Ciò non dimeno, chiunque usasse uno dei 99 Nomi come sinonimo di Allah, sarebbe condannato a morte per blasfemia.
Per concludere, stavolta davvero. Dire catafatico è dire relativo e condizionato. Sia i 99 Nomi (per l’arabo), sia tutte le locuzioni a partire da “parama” (per il sanscrito), ricadono a pieno titolo nella predicazione catafatica. L’Islam sapienziale chiude la partita col catafatico con la doppia negazione della prima Shahada:
“lā ʾilāha ʾillā -llāh”.
L’induismo la chiude con Brahman.
Comprendo la Sua prospettiva. In ogni caso, resta confermato che la traduzione di “paramartha” come “suprema realtà” è corretta, anche se l’aspetto che connota è inferiore a quello espresso dal termine Brahmah (nirguna). Credo che sia sufficiente ed anche per me la discussione può chiudersi così.
Mi faccia capire lei, gentile anonimo. Con questa sua chiusura siamo tornati all’origine della discussione sul significato del termine in oggetto che si conferma corretto come lei l’aveva posto? O, al contrario, è in ogni caso è solo forzatamente corretto? Dopo analisi profondissime e controdeduzioni, e per me povero ignorante della profonda materia osticissime (e appassionanti) analisi e controdeduzioni, è stato compiuto un cerchio perfetto, che in fondo dimostra che la discussione poteva risolversi in modo più diretto e, soprattutto, breve ? Grazie.

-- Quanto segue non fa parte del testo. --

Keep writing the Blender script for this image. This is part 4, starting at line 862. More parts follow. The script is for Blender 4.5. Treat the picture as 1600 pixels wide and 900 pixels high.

Come sempre avviene, la discussione ha permesso ad ognuno degli interlocutori di approfondire la visione da cui era partito. La mia traduzione è obiettivamente corretta, perché, come mi sembra riconosciuto da Francesco. essa rispecchia il significato proprio del termine, oggettivato nel dizionario. Nello stesso tempo, posso riconoscere che la sua istanza, quella, cioè, come credo di aver compreso, di riconoscere nella “qualificazione” di “realtà suprema” un elemento di relatività, perché, per dirla con i taoisti, il Tao di cui si può parlare non è il Tao, è giusta e condivisibile.